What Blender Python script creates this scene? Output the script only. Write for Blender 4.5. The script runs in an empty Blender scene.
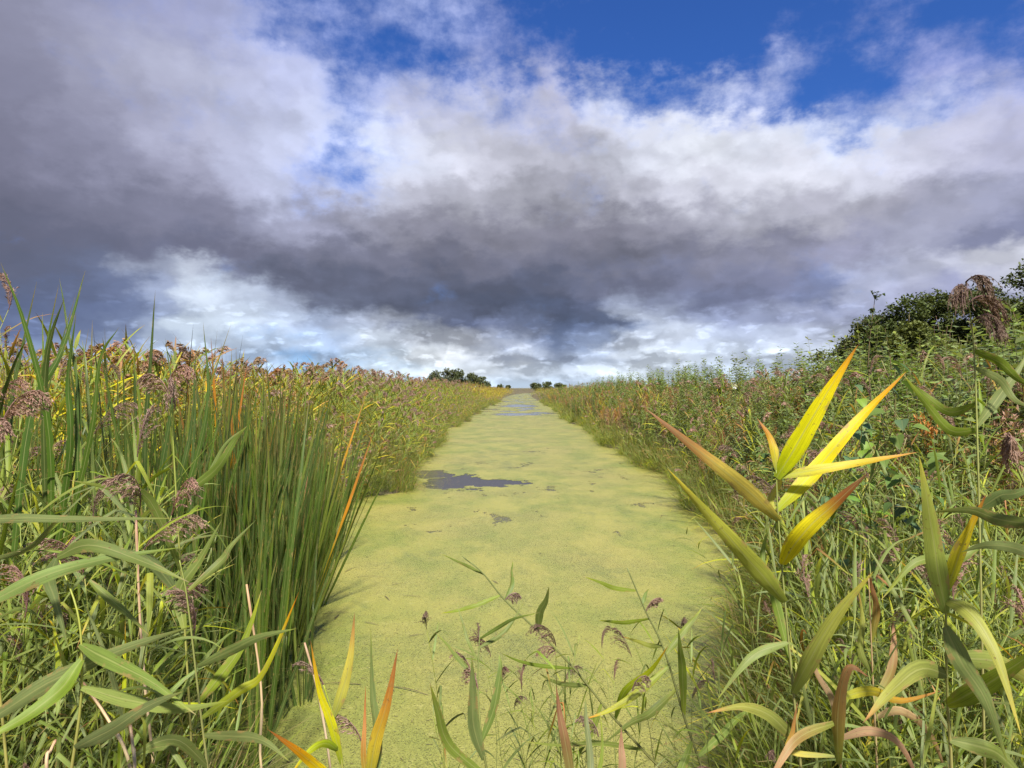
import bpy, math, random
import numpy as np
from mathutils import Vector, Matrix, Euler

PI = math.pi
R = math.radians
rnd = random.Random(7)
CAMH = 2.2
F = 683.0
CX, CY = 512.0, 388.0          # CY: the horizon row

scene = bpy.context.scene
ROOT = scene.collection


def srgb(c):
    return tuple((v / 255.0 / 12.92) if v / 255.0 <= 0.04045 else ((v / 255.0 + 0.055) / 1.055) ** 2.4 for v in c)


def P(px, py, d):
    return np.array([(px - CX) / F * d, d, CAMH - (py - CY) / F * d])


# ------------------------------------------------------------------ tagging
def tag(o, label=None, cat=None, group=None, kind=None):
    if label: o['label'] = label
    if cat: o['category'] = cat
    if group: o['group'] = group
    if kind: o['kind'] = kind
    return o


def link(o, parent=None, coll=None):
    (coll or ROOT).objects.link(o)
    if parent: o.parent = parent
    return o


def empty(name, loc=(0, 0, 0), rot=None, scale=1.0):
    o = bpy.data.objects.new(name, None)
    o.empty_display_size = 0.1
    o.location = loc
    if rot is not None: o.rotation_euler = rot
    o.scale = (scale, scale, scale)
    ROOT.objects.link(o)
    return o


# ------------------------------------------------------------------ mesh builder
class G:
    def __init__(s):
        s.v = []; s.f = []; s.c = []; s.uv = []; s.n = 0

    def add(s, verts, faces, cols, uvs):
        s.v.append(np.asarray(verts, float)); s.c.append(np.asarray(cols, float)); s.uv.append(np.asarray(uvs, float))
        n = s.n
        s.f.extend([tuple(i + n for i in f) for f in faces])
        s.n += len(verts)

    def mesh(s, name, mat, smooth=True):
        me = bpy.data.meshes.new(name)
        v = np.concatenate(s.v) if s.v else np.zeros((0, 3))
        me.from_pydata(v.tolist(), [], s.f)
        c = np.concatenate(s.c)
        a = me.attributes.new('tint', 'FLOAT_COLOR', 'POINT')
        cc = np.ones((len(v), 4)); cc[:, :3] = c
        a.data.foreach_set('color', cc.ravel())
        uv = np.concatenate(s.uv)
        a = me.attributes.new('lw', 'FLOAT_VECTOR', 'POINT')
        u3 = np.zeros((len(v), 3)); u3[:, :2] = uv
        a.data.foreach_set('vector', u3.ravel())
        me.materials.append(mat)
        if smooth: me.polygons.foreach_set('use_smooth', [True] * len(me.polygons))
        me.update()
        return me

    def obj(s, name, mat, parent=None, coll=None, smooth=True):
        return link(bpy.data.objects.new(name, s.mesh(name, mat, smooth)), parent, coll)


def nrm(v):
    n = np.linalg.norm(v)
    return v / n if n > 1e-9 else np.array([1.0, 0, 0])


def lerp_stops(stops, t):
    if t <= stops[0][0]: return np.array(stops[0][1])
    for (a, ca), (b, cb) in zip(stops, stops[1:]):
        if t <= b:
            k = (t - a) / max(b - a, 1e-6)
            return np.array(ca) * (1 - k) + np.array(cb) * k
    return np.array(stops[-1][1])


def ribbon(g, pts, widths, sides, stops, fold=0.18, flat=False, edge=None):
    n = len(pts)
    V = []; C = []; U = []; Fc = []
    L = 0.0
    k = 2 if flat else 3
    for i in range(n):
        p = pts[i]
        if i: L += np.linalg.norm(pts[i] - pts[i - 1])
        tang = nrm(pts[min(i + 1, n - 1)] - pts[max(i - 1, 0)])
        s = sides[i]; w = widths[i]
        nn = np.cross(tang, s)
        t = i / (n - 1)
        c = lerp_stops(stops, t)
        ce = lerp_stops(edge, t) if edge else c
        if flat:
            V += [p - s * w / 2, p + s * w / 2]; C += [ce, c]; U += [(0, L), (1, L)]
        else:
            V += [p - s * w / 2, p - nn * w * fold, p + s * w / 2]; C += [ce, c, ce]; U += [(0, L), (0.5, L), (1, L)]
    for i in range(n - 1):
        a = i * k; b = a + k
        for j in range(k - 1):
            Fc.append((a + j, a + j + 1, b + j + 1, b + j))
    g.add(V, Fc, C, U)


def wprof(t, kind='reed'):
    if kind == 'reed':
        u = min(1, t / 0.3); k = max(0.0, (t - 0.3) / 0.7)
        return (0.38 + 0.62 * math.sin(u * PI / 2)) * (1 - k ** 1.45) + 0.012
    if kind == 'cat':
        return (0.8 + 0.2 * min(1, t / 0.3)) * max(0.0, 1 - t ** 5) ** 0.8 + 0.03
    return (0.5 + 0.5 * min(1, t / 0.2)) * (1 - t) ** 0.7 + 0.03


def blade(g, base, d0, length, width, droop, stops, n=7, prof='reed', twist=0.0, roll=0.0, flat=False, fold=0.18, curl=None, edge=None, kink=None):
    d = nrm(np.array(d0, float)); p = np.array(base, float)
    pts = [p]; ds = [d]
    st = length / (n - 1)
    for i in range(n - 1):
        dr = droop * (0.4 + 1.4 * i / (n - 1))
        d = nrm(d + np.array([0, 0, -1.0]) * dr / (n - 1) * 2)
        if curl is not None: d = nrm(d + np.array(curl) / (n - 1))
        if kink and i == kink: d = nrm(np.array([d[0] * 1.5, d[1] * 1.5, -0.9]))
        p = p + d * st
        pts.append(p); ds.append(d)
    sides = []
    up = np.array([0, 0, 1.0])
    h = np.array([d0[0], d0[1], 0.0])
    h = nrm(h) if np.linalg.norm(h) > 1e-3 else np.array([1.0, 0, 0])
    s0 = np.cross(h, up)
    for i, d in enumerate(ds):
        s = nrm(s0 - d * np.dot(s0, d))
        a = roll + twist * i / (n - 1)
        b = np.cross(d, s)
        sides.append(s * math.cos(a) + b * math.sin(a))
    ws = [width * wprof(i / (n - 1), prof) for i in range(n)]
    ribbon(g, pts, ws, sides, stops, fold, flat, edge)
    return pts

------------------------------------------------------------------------

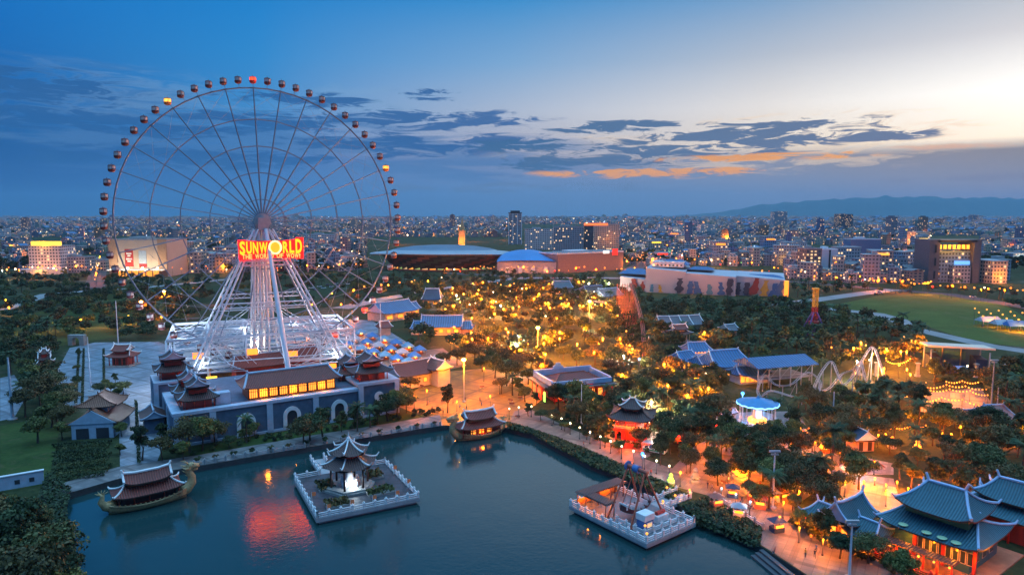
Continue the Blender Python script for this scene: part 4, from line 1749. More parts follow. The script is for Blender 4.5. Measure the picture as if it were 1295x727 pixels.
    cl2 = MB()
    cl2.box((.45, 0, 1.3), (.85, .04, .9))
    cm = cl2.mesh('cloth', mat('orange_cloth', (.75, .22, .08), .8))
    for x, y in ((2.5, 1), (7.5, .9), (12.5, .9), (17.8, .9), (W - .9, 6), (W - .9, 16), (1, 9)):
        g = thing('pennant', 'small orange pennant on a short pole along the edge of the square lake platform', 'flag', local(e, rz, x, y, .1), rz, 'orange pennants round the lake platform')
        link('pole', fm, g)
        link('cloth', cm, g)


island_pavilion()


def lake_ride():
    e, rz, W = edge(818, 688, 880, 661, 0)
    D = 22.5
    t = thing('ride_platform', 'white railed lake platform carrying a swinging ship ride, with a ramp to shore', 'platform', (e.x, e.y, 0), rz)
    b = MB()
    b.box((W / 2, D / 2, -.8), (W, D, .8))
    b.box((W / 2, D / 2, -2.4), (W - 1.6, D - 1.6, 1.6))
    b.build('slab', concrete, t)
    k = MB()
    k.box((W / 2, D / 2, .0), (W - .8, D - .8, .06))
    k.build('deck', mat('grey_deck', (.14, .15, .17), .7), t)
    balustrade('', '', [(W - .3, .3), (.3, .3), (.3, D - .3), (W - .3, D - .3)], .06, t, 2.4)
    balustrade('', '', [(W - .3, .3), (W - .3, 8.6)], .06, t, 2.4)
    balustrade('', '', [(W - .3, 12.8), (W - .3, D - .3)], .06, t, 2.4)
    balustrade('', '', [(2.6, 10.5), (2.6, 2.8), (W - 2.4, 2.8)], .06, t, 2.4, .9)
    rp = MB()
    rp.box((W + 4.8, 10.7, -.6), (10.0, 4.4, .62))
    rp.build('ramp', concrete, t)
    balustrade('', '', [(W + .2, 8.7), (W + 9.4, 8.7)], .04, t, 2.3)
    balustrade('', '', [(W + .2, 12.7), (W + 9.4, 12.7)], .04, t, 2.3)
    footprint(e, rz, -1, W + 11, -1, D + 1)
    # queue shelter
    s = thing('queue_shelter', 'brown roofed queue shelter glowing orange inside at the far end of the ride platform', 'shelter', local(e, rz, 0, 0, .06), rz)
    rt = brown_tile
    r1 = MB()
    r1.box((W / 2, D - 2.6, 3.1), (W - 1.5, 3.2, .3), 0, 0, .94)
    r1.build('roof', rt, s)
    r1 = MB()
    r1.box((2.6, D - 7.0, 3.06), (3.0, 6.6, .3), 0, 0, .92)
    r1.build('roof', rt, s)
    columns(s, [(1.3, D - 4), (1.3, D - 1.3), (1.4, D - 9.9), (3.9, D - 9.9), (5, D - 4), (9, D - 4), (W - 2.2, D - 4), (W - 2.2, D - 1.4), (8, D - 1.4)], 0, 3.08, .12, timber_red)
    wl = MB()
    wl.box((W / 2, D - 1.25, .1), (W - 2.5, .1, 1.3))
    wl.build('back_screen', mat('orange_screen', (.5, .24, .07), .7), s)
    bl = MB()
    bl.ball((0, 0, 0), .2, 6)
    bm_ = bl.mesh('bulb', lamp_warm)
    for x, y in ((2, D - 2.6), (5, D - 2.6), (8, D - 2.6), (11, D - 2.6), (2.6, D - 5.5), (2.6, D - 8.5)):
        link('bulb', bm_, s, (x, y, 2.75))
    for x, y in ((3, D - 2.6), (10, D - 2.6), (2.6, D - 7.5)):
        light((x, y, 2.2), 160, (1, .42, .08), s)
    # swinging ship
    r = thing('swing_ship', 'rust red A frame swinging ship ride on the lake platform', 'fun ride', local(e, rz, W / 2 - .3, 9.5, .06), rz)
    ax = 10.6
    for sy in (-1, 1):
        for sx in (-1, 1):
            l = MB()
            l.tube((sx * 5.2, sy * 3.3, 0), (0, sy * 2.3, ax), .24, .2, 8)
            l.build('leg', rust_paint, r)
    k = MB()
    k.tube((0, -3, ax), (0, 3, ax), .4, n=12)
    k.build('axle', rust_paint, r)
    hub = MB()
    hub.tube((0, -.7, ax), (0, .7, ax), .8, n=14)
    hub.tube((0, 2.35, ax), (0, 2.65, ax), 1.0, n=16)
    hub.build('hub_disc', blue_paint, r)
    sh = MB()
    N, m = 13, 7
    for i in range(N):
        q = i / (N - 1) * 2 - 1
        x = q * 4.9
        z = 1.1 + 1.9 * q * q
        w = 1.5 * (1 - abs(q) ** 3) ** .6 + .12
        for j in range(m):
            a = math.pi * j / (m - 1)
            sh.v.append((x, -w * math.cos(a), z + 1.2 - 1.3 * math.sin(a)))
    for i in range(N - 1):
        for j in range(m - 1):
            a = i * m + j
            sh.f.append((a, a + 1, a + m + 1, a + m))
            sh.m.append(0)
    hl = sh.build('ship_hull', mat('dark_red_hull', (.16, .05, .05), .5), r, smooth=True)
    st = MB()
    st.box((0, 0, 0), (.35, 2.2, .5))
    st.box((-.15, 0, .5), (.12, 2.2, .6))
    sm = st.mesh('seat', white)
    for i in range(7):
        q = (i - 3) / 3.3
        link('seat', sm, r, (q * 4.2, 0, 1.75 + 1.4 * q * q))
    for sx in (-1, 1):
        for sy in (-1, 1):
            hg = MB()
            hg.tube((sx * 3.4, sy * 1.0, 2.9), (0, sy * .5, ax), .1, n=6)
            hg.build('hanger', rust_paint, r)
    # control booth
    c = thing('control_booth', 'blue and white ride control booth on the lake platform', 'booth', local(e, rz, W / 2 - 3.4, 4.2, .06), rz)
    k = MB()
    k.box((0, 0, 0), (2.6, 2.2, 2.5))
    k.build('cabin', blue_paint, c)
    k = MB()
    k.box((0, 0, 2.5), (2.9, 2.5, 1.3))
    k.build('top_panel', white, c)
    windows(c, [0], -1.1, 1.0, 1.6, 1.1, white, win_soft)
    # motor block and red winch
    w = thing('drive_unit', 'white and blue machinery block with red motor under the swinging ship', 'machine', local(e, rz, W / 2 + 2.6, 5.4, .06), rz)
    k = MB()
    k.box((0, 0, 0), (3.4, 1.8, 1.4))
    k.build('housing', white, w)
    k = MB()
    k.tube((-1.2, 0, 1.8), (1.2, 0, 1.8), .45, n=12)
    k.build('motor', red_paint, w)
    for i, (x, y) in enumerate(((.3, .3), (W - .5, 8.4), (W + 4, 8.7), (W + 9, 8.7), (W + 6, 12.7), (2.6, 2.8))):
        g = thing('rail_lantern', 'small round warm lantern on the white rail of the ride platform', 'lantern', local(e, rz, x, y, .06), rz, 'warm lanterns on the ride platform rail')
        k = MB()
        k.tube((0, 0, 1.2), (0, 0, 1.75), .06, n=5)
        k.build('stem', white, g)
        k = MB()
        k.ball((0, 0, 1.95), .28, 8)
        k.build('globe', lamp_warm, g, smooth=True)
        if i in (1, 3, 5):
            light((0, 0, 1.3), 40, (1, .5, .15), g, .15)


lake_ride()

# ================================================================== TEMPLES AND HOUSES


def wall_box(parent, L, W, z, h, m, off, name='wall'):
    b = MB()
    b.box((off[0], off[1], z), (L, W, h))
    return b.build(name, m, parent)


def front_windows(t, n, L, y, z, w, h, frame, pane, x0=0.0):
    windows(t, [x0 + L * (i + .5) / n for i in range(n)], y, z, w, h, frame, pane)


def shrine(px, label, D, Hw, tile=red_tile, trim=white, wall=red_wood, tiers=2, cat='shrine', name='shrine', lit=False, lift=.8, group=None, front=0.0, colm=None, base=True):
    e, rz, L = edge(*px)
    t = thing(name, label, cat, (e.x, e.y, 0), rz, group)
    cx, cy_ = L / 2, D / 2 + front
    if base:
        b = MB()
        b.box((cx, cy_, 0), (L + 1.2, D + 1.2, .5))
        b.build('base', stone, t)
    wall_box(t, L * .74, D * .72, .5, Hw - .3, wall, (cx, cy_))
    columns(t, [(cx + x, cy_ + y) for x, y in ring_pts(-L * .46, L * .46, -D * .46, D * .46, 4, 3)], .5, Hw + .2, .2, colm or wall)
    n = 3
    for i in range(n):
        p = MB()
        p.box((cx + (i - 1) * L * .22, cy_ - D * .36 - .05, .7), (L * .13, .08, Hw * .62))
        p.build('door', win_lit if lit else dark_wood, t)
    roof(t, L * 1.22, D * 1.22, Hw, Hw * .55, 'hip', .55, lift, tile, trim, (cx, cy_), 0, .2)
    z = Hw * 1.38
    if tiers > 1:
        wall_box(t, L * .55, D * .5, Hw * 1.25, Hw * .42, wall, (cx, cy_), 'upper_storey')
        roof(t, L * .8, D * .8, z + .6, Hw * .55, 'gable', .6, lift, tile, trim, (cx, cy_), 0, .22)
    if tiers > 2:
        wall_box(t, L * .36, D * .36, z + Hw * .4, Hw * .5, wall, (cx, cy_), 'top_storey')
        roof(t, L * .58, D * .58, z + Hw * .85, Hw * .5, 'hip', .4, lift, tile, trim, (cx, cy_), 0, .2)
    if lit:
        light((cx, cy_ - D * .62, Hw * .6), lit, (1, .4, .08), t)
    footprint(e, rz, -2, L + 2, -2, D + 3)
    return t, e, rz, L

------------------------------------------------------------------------

Above are the records. Copy only the lines from the one with "What Blender Python" through the one with "ROOT = scene.collection", exactly, with no pictures.

What Blender Python script creates this scene? Output the script only. Write for Blender 4.5. The script runs in an empty Blender scene.
import bpy, math, random
import numpy as np
from mathutils import Vector, Matrix, Euler

PI = math.pi
R = math.radians
rnd = random.Random(7)
CAMH = 2.2
F = 683.0
CX, CY = 512.0, 388.0          # CY: the horizon row

scene = bpy.context.scene
ROOT = scene.collection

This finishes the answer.